In the data that follows, find the line containing "(.035, .022, .018), .9))"; then quote that line and every line after it, exactly, through the last one.

|---|

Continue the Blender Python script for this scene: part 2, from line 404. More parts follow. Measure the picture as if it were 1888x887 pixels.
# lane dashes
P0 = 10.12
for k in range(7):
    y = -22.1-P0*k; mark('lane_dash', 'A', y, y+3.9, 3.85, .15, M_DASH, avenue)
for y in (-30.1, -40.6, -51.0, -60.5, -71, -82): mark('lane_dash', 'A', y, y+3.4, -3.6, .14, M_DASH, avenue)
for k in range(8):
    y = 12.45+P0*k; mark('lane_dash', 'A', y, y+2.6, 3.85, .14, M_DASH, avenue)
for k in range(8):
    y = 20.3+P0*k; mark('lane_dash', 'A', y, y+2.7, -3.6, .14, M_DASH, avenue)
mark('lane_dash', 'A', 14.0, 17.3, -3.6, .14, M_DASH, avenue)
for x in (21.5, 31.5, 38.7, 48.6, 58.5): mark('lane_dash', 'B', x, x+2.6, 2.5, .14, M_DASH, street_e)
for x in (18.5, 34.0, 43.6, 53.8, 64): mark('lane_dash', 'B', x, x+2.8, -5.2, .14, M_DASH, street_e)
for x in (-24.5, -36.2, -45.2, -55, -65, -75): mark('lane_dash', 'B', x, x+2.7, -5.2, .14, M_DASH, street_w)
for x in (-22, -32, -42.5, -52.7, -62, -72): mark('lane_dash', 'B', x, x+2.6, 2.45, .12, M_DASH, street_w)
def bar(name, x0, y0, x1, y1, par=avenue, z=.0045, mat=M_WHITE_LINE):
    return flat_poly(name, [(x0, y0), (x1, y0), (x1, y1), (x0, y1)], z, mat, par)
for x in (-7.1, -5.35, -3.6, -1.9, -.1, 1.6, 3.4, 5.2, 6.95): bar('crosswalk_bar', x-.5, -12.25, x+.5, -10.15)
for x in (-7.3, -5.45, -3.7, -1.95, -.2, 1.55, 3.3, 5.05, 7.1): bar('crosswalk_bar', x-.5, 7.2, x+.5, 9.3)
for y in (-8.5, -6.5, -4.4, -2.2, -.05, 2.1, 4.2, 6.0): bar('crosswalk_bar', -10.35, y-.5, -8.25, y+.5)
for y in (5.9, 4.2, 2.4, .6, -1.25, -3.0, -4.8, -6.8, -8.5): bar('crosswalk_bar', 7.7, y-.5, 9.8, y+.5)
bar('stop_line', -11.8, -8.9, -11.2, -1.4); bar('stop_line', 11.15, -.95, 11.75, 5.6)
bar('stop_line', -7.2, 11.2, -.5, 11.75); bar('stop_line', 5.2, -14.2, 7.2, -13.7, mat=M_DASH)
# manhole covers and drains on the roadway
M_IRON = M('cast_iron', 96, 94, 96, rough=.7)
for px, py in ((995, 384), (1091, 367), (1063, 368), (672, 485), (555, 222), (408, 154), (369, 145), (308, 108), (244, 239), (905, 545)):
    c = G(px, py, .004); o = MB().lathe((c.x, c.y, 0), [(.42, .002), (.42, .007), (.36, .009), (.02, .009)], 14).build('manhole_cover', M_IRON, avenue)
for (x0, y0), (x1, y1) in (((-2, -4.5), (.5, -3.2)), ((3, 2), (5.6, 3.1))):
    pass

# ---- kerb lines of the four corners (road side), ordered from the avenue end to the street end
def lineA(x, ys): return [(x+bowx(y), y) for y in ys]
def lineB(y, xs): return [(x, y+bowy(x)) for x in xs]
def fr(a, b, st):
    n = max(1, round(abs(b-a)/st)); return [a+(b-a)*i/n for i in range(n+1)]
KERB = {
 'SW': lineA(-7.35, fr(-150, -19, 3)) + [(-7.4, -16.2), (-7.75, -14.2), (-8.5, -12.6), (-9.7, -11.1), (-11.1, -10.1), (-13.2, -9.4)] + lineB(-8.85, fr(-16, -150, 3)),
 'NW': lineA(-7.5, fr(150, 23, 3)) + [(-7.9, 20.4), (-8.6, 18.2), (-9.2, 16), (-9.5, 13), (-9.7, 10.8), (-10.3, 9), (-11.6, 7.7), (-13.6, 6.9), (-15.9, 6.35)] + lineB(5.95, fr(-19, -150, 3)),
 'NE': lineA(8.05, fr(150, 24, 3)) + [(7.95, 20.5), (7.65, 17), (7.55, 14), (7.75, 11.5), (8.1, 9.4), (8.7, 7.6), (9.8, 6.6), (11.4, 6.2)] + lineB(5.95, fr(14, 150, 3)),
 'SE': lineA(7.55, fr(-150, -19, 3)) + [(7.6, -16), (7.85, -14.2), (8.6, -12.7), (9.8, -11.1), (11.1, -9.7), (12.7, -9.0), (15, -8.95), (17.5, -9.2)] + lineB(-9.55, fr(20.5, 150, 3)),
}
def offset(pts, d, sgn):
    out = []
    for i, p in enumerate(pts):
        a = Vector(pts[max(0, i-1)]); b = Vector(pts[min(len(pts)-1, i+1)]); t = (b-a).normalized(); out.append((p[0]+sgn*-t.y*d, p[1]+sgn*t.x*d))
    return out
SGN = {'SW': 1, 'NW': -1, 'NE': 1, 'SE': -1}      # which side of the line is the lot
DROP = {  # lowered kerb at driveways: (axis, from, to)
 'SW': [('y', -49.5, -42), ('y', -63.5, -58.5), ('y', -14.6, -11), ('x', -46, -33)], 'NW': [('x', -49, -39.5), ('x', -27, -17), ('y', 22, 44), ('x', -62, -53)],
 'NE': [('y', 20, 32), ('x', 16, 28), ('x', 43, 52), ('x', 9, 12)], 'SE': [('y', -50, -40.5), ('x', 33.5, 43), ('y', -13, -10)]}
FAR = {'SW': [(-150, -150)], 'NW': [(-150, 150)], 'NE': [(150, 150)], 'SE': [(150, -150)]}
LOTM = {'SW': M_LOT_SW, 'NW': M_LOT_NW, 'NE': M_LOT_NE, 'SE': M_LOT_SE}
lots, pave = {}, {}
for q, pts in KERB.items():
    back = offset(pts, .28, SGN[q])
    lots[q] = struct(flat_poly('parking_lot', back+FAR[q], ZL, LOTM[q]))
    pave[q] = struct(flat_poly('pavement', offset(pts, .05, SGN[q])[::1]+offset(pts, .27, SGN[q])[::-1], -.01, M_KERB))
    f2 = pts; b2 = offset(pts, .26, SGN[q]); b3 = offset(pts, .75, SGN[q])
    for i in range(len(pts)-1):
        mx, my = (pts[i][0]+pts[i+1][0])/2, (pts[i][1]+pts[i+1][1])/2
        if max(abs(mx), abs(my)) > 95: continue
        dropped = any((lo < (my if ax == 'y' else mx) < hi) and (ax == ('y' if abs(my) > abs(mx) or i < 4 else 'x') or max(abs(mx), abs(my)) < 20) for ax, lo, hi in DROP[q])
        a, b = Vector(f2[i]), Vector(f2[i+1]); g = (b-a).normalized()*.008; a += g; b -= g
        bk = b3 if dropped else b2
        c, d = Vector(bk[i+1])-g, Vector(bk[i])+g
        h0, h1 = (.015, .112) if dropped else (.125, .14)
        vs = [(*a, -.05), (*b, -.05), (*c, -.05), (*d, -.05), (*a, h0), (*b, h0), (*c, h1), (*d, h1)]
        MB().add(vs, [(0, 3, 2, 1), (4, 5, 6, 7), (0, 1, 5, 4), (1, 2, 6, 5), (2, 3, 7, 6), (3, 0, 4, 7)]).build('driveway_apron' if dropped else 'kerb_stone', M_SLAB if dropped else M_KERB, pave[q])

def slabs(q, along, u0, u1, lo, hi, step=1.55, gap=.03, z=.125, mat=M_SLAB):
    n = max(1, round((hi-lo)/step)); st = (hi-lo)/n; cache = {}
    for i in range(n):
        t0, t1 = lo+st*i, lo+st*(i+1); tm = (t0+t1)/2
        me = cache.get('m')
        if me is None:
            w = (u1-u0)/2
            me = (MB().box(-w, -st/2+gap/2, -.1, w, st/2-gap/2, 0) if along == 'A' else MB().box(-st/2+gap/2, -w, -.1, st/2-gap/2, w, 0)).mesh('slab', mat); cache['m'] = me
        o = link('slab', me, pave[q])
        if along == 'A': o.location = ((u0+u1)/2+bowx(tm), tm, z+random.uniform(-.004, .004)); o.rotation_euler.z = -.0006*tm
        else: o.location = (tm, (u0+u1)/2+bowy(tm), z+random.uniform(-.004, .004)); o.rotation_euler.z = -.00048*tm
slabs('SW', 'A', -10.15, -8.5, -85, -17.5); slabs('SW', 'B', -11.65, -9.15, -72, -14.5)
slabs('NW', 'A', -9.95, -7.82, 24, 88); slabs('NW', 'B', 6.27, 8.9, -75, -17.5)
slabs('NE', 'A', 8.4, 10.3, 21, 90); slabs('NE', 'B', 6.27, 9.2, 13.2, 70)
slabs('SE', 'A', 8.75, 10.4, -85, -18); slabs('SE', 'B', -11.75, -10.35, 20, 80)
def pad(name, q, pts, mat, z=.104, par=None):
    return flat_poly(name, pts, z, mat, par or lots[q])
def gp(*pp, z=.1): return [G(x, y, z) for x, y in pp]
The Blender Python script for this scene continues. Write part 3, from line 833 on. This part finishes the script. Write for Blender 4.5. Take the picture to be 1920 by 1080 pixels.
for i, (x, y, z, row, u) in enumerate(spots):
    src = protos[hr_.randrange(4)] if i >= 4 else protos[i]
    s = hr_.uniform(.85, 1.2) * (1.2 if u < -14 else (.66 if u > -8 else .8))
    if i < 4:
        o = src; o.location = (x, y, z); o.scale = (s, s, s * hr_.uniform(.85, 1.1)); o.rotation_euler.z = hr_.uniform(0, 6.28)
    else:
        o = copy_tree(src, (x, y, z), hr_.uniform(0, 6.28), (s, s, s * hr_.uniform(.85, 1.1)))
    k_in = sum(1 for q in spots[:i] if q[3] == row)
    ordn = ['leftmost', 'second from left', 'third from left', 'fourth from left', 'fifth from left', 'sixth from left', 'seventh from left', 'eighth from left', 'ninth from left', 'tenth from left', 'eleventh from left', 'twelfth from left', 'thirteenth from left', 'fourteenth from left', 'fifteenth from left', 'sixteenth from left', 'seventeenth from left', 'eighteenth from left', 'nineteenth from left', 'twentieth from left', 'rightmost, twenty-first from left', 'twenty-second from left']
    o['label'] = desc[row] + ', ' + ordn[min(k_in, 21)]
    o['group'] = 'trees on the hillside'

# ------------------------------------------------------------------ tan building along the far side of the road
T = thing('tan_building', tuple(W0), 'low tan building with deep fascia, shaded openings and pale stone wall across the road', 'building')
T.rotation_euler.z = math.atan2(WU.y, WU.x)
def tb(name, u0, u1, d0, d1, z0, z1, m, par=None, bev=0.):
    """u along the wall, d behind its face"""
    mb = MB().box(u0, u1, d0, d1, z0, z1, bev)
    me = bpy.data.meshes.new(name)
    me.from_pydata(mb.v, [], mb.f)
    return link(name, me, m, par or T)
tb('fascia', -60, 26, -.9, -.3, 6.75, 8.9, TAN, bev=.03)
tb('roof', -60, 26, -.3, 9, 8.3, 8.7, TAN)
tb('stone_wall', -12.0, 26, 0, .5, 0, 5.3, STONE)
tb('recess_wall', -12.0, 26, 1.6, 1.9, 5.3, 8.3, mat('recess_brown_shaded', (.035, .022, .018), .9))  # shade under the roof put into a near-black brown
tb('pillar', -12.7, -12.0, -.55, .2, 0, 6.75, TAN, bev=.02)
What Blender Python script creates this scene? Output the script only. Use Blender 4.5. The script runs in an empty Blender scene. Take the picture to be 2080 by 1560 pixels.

|---|

* [Exercise solution]:
tb('recess_wall', -12.0, 26, 1.6, 1.9, 5.3, 8.3, mat('recess_brown_shaded', (.035, .022, .018), .9))  # shade under the roof put into a near-black brown
tb('pillar', -12.7, -12.0, -.55, .2, 0, 6.75, TAN, bev=.02)
What Blender Python script creates this scene? Output the script only. Use Blender 4.5. The script runs in an empty Blender scene. Take the picture to be 2080 by 1560 pixels.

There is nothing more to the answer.